▸ What is asked:
Repeat the material exactly as it appears.

▸ Collected material:
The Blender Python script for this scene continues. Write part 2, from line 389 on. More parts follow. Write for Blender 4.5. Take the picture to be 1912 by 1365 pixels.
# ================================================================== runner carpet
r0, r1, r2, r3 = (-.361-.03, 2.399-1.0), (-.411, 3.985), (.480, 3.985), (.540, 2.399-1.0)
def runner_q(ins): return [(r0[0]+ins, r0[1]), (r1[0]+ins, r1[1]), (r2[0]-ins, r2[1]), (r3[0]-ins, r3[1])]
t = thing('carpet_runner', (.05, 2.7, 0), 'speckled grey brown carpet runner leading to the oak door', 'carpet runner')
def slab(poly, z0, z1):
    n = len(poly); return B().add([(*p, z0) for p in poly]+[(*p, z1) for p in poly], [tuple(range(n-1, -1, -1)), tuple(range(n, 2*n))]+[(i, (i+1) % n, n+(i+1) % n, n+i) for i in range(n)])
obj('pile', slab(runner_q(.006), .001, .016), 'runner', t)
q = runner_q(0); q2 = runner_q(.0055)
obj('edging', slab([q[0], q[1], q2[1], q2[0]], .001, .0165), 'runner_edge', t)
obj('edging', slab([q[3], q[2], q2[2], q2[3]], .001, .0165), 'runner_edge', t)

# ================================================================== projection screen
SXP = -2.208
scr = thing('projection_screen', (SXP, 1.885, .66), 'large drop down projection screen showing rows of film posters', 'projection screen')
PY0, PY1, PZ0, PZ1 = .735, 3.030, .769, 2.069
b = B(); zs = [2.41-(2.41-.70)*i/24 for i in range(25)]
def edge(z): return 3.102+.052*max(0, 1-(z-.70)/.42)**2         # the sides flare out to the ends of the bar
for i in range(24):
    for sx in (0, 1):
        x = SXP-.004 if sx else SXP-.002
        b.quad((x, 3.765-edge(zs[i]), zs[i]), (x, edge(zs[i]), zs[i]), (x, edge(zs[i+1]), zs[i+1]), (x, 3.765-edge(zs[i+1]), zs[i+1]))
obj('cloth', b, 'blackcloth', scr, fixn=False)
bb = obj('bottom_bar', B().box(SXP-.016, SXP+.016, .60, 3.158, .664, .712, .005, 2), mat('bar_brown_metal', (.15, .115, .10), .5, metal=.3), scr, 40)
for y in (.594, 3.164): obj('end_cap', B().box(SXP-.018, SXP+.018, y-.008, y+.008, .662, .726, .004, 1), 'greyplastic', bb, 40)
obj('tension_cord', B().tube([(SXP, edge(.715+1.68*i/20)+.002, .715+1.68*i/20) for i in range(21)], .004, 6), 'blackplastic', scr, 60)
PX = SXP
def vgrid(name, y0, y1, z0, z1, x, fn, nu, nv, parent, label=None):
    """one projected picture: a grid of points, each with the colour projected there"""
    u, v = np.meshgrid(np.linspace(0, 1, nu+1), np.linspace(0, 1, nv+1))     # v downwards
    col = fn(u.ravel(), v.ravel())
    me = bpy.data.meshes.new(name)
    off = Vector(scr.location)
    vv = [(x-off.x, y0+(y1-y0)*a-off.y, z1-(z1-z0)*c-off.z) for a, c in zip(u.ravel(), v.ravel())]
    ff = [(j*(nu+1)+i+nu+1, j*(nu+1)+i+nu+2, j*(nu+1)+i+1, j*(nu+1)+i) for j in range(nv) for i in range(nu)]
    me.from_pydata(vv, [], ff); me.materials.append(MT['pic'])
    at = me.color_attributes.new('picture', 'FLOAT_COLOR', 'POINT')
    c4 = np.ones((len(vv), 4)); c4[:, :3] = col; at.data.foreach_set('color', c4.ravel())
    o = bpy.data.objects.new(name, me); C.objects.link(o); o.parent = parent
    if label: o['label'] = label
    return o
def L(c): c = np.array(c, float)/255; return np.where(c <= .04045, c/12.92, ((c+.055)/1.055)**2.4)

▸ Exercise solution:
The Blender Python script for this scene continues. Write part 2, from line 389 on. More parts follow. Write for Blender 4.5. Take the picture to be 1912 by 1365 pixels.
# ================================================================== runner carpet
r0, r1, r2, r3 = (-.361-.03, 2.399-1.0), (-.411, 3.985), (.480, 3.985), (.540, 2.399-1.0)
def runner_q(ins): return [(r0[0]+ins, r0[1]), (r1[0]+ins, r1[1]), (r2[0]-ins, r2[1]), (r3[0]-ins, r3[1])]
t = thing('carpet_runner', (.05, 2.7, 0), 'speckled grey brown carpet runner leading to the oak door', 'carpet runner')
def slab(poly, z0, z1):
    n = len(poly); return B().add([(*p, z0) for p in poly]+[(*p, z1) for p in poly], [tuple(range(n-1, -1, -1)), tuple(range(n, 2*n))]+[(i, (i+1) % n, n+(i+1) % n, n+i) for i in range(n)])
obj('pile', slab(runner_q(.006), .001, .016), 'runner', t)
q = runner_q(0); q2 = runner_q(.0055)
obj('edging', slab([q[0], q[1], q2[1], q2[0]], .001, .0165), 'runner_edge', t)
obj('edging', slab([q[3], q[2], q2[2], q2[3]], .001, .0165), 'runner_edge', t)

# ================================================================== projection screen
SXP = -2.208
scr = thing('projection_screen', (SXP, 1.885, .66), 'large drop down projection screen showing rows of film posters', 'projection screen')
PY0, PY1, PZ0, PZ1 = .735, 3.030, .769, 2.069
b = B(); zs = [2.41-(2.41-.70)*i/24 for i in range(25)]
def edge(z): return 3.102+.052*max(0, 1-(z-.70)/.42)**2         # the sides flare out to the ends of the bar
for i in range(24):
    for sx in (0, 1):
        x = SXP-.004 if sx else SXP-.002
        b.quad((x, 3.765-edge(zs[i]), zs[i]), (x, edge(zs[i]), zs[i]), (x, edge(zs[i+1]), zs[i+1]), (x, 3.765-edge(zs[i+1]), zs[i+1]))
obj('cloth', b, 'blackcloth', scr, fixn=False)
bb = obj('bottom_bar', B().box(SXP-.016, SXP+.016, .60, 3.158, .664, .712, .005, 2), mat('bar_brown_metal', (.15, .115, .10), .5, metal=.3), scr, 40)
for y in (.594, 3.164): obj('end_cap', B().box(SXP-.018, SXP+.018, y-.008, y+.008, .662, .726, .004, 1), 'greyplastic', bb, 40)
obj('tension_cord', B().tube([(SXP, edge(.715+1.68*i/20)+.002, .715+1.68*i/20) for i in range(21)], .004, 6), 'blackplastic', scr, 60)
PX = SXP
def vgrid(name, y0, y1, z0, z1, x, fn, nu, nv, parent, label=None):
    """one projected picture: a grid of points, each with the colour projected there"""
    u, v = np.meshgrid(np.linspace(0, 1, nu+1), np.linspace(0, 1, nv+1))     # v downwards
    col = fn(u.ravel(), v.ravel())
    me = bpy.data.meshes.new(name)
    off = Vector(scr.location)
    vv = [(x-off.x, y0+(y1-y0)*a-off.y, z1-(z1-z0)*c-off.z) for a, c in zip(u.ravel(), v.ravel())]
    ff = [(j*(nu+1)+i+nu+1, j*(nu+1)+i+nu+2, j*(nu+1)+i+1, j*(nu+1)+i) for j in range(nv) for i in range(nu)]
    me.from_pydata(vv, [], ff); me.materials.append(MT['pic'])
    at = me.color_attributes.new('picture', 'FLOAT_COLOR', 'POINT')
    c4 = np.ones((len(vv), 4)); c4[:, :3] = col; at.data.foreach_set('color', c4.ravel())
    o = bpy.data.objects.new(name, me); C.objects.link(o); o.parent = parent
    if label: o['label'] = label
    return o
def L(c): c = np.array(c, float)/255; return np.where(c <= .04045, c/12.92, ((c+.055)/1.055)**2.4)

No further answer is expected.